FOLHA DE SP - 24/04
SÃO PAULO - Foi Porfírio (c. 234 - c. 305) quem definiu o homem como animal racional. Ele estava errado, mas isso não é tão mau. Afinal, se fôssemos racionais o tempo todo, ninguém daria gorjeta num restaurante a que não pretende voltar e esposas abandonariam seus maridos doentes para ficar com um parceiro saudável. Num mundo perfeitamente racional, havendo garantias de que não seremos apanhados, sempre vale a pena roubar a carteira do melhor amigo. A moral e a ética estão fundadas em nossas emoções.

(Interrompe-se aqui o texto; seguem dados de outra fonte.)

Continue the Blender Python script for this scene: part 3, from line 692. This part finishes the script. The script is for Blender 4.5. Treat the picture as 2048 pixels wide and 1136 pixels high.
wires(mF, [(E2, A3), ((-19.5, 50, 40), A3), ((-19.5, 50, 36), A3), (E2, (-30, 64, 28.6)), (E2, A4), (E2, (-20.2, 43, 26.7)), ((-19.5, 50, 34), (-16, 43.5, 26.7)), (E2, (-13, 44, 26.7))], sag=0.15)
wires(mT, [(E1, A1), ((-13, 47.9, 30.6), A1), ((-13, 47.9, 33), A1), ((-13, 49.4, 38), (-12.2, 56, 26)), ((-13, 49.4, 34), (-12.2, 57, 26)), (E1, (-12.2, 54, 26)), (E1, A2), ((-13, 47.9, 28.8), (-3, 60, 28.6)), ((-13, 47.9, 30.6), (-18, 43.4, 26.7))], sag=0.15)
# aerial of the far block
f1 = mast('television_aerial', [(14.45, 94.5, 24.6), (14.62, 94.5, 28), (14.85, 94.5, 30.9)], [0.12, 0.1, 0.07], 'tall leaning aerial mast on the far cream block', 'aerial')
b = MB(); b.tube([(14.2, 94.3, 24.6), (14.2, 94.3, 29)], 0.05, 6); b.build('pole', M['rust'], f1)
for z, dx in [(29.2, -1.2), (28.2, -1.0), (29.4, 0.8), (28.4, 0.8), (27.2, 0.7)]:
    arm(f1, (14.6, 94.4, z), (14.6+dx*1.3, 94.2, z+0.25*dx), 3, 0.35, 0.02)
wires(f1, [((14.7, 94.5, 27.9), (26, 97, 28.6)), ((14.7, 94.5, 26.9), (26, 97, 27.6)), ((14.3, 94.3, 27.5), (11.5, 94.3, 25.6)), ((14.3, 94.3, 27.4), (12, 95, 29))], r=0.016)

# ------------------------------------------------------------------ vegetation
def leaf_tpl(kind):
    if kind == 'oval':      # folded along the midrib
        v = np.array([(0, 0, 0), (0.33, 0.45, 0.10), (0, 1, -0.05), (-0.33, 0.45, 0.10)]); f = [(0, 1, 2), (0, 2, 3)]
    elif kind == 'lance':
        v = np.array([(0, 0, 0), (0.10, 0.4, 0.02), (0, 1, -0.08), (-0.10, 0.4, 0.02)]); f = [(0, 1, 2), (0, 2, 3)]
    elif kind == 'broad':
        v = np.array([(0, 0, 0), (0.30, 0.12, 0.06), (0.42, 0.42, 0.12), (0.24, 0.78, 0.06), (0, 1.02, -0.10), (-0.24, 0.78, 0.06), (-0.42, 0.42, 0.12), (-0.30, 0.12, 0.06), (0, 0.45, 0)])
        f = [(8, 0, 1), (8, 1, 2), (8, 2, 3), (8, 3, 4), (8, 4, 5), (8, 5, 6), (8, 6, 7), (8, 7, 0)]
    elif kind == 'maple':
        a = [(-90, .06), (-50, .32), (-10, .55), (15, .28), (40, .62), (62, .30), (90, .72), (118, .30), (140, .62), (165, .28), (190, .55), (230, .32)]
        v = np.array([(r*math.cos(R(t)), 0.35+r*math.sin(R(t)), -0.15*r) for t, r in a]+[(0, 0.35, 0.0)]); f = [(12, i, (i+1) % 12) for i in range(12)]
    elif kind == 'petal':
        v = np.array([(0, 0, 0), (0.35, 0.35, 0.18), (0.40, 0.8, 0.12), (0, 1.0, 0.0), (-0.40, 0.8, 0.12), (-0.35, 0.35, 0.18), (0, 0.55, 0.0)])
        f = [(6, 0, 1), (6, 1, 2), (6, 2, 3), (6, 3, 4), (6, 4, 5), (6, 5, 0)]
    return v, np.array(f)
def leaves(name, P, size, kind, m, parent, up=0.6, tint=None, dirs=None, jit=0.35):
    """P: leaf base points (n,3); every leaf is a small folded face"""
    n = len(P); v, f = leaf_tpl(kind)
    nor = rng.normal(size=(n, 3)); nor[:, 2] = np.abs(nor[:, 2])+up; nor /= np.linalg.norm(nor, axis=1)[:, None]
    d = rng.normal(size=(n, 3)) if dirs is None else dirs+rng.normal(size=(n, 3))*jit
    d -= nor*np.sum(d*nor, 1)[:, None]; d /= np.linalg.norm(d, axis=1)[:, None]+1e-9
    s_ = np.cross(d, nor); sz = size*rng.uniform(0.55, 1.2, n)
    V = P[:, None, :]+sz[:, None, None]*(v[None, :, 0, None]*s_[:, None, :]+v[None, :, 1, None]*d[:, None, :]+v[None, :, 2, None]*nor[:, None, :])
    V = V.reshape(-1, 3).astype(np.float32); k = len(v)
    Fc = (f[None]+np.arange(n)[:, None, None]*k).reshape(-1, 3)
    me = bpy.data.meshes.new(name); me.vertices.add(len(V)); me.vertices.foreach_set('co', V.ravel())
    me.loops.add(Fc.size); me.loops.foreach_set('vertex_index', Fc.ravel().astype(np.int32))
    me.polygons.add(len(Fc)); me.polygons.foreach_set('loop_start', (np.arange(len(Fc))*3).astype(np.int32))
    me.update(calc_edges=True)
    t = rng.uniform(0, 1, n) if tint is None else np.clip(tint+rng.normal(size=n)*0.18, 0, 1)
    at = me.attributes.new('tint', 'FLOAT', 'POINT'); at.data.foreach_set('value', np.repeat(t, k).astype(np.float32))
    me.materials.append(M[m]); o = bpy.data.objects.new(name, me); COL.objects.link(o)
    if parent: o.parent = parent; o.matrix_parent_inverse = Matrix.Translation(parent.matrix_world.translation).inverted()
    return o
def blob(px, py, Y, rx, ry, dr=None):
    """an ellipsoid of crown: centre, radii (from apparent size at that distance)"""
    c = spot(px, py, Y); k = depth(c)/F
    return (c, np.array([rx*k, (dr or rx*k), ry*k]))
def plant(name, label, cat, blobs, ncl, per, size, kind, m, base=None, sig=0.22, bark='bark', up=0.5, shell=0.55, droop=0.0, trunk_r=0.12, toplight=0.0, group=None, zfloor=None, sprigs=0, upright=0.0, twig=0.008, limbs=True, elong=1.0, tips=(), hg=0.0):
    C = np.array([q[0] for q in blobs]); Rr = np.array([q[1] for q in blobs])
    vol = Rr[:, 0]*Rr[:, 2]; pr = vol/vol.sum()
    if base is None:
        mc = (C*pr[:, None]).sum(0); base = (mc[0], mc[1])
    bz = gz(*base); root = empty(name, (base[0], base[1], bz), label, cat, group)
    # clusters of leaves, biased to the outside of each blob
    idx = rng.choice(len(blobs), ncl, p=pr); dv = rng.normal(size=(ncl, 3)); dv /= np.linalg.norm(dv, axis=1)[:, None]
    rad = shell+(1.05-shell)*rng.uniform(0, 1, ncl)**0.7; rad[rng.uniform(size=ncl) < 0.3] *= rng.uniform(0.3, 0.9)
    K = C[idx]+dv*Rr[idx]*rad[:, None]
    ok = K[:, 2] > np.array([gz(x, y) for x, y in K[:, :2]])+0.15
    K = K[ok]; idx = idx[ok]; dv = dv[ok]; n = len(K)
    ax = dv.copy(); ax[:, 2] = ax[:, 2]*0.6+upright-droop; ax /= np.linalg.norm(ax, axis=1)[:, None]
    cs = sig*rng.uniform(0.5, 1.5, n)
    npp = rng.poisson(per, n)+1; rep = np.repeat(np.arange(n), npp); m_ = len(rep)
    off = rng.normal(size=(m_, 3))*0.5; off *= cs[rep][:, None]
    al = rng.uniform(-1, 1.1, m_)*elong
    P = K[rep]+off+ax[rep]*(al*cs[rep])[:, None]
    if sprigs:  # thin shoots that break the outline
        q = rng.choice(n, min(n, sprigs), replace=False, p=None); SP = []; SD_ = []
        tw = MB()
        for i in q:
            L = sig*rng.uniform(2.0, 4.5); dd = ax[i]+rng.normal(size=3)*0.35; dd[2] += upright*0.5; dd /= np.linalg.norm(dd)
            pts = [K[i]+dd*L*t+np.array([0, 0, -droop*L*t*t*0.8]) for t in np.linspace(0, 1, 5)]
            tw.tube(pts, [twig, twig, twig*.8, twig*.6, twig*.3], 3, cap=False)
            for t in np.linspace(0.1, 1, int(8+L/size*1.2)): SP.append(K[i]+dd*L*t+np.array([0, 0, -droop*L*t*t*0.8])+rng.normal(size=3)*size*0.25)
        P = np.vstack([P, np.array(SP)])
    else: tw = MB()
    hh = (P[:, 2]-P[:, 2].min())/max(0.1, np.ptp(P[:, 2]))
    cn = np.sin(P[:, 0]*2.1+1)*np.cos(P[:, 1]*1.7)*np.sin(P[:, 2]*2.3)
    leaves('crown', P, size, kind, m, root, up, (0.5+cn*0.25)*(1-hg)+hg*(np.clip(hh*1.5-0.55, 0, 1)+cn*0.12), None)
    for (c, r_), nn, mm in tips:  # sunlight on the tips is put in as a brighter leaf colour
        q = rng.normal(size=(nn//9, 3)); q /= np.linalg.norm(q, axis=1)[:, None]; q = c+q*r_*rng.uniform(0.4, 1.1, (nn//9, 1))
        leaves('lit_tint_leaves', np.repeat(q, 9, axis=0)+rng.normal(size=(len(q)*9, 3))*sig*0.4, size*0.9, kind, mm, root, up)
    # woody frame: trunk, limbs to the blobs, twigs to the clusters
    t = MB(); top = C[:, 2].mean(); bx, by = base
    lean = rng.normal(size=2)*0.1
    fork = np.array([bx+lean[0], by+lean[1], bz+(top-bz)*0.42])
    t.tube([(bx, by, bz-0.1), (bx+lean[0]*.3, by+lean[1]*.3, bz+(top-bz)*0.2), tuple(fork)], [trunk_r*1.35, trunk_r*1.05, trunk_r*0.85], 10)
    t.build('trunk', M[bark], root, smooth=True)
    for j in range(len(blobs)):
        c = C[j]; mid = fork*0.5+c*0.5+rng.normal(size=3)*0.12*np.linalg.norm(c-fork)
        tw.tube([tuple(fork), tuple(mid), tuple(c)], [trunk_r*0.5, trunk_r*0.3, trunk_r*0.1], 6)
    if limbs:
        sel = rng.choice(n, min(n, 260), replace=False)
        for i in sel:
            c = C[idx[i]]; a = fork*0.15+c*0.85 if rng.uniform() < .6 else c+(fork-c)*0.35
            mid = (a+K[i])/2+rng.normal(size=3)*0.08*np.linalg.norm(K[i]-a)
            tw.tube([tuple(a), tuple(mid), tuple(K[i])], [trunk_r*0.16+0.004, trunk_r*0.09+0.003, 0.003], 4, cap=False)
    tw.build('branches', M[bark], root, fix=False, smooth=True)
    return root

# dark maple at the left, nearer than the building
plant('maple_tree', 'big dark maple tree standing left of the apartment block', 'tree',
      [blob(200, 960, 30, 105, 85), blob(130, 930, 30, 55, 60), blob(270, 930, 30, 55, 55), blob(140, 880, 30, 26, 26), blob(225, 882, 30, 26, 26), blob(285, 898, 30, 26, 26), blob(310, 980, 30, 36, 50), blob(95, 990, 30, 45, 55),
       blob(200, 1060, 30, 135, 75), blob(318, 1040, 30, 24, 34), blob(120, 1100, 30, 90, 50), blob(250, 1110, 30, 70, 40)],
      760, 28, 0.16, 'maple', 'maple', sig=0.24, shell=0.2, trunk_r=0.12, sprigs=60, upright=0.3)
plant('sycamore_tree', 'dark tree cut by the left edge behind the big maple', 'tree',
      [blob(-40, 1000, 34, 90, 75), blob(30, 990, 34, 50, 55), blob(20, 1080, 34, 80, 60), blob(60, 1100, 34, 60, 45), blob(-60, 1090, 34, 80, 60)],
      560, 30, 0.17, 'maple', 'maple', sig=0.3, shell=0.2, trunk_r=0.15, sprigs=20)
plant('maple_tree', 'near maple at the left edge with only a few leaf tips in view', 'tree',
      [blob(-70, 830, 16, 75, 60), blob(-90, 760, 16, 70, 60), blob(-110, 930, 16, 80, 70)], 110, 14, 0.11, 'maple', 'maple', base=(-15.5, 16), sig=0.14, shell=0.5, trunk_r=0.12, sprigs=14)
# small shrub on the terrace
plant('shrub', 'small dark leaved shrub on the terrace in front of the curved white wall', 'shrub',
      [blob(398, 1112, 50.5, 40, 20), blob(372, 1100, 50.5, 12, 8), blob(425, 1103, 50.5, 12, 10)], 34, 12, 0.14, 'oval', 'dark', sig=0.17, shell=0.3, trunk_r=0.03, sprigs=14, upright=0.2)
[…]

Isso não significa que um temperinho racional não seria bem-vindo. Por mais que tente, não compreendo a reação da multidão de franceses que protesta contra a aprovação do casamento gay. O que dois adultos fazem de forma consensual entre quatro paredes em matéria de sexo não é da conta de mais ninguém e, se o Estado confere a casais heterossexuais uma série de direitos, não há justificativa racional para não estendê-los a pares do mesmo gênero. Até faria sentido se os manifestantes estivessem reclamando das perdas fiscais que a medida implicará, mas não parece que seja este o caso.
De modo análogo, não entendo bem a insistência dos gays no casamento de papel passado. Eles estão basicamente procurando sarna para se coçar. Dado que 55% dos matrimônios franceses acabam em divórcio e que os direitos fundamentais estão assegurados tanto na figura do casamento quanto do pacto civil, ao qual homossexuais já têm acesso, na maioria dos casos seria mais prático e barato jamais oficializar as núpcias. Essa ao menos tem sido a opção de cada vez mais franceses. Embora o instituto do pacto civil tenha sido criado em 1999 para contemplar os gays, hoje 95% dos que recorrem a ele são casais heterossexuais.
Mesmo sem pretender chegar a um mundo 100% racional, que seria um lugar ruim de viver, deveríamos pensar duas vezes antes de dar plena vazão a nossas emoções morais.